Za "głęboko niepokojące" uznał doniesienia o okrucieństwach dokonywanych przez talibskich bojowników w czasie zakrojonej na szeroką skalę ofensywy na terenach, nad którymi przejęli kontrolę. - Afganistan, który nie respektuje praw swoich obywateli, Afganistan, który dopuszcza się okrucieństw wobec własnego narodu, stanie się państwem pariasem - przestrzegł szef amerykańskiej dyplomacji Antony Blinken.
Działania talibów martwią Indie i sąsiadów Afganistanu
- Talibowie mówią, że chcą uznania na arenie międzynarodowej, wsparcia dla Afganistanu. Prawdopodobnie chcą, aby ich przywódcy mogli swobodnie podróżować po świecie, aby sankcje zostały zniesione - podkreślił szef amerykańskiej dyplomacji na wspólnej konferencji prasowej ze swoim indyjskim odpowiednikiem S. Jaishankarem. - Cóż, przejmowanie władzy siłą i łamanie praw swoich obywateli nie jest na to sposobem - dodał.

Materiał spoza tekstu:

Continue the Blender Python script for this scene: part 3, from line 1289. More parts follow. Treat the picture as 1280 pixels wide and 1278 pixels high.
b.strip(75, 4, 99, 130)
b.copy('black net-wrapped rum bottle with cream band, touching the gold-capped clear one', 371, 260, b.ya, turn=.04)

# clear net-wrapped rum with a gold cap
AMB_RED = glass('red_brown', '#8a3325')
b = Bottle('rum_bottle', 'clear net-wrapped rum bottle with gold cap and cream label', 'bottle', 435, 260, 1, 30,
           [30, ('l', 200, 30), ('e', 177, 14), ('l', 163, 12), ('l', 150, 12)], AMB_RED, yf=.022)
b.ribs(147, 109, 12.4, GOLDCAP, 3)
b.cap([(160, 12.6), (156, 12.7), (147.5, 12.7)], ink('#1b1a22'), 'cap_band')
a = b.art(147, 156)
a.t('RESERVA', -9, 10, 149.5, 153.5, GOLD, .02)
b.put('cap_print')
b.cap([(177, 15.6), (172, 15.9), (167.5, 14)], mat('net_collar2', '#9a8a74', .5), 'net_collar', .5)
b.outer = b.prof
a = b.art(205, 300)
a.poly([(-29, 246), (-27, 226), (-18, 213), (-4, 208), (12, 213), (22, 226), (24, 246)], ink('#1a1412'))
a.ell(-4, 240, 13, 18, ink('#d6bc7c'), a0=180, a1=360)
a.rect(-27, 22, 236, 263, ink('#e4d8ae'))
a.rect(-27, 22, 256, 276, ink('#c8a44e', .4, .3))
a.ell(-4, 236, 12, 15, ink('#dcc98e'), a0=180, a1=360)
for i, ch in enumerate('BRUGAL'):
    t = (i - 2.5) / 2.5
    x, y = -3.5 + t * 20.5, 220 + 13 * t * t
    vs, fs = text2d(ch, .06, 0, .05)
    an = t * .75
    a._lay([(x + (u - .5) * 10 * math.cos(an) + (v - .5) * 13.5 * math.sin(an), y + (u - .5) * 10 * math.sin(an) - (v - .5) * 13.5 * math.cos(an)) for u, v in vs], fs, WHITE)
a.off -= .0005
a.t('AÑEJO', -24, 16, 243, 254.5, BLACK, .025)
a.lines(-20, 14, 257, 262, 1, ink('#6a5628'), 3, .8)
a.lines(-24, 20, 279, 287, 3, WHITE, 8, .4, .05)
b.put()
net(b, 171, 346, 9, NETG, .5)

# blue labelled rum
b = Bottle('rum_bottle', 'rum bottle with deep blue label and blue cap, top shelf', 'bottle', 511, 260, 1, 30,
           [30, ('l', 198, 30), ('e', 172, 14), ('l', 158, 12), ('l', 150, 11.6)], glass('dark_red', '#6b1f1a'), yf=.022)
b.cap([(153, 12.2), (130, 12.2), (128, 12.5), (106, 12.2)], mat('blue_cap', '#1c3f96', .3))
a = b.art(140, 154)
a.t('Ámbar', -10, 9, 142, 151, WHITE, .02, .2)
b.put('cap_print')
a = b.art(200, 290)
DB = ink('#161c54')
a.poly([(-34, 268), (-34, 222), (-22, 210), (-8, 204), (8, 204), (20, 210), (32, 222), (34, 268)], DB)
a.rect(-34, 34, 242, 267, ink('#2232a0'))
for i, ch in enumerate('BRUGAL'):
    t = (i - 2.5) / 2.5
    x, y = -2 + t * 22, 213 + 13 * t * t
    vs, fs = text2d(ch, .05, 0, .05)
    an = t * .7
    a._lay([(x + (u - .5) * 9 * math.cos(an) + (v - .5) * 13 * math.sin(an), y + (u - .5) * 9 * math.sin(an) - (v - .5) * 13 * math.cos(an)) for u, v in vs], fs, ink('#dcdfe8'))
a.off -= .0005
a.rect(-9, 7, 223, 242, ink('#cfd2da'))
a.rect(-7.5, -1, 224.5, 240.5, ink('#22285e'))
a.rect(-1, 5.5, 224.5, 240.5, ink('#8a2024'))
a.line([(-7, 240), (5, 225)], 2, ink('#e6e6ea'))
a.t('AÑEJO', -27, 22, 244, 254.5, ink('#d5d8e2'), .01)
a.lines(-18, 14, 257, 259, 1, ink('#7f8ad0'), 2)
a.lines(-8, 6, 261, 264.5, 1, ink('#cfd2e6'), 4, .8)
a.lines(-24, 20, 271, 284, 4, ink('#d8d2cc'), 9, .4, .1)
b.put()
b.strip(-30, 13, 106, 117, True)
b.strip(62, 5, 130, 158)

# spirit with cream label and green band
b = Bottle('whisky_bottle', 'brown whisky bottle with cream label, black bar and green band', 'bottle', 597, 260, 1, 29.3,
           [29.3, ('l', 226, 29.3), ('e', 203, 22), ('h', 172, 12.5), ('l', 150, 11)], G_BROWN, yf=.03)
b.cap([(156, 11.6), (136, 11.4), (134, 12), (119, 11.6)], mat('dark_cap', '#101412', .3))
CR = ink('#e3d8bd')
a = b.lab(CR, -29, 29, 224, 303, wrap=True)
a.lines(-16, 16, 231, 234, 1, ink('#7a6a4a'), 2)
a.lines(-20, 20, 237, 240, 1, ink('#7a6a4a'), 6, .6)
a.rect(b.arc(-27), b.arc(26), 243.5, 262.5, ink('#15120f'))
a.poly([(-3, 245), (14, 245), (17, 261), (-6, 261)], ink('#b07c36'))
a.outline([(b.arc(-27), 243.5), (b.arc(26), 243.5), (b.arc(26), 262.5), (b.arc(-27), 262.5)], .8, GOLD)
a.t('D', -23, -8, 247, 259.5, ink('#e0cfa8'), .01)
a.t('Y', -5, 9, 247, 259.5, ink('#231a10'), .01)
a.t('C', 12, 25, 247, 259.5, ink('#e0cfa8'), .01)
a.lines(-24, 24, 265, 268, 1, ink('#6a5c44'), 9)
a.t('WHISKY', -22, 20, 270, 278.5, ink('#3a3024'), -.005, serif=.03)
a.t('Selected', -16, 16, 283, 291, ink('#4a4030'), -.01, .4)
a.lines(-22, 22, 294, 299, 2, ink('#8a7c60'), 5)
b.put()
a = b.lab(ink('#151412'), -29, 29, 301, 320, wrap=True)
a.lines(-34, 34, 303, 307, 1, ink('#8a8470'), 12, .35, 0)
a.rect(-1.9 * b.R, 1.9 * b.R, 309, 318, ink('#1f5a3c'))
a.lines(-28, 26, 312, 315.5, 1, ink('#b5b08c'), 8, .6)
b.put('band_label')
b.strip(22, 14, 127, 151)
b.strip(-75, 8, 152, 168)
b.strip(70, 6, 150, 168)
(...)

Ofensywa talibów, którzy w ciągu niespełna trzech miesięcy zajęli ogromne połacie afgańskiego terytorium, niepokoi Indie i sąsiadów Afganistanu. Ostateczne wycofanie sił międzynarodowych, obecnych w tym kraju od 20 lat, właściwie dobiegło już końca - zwraca uwagę agencja AFP.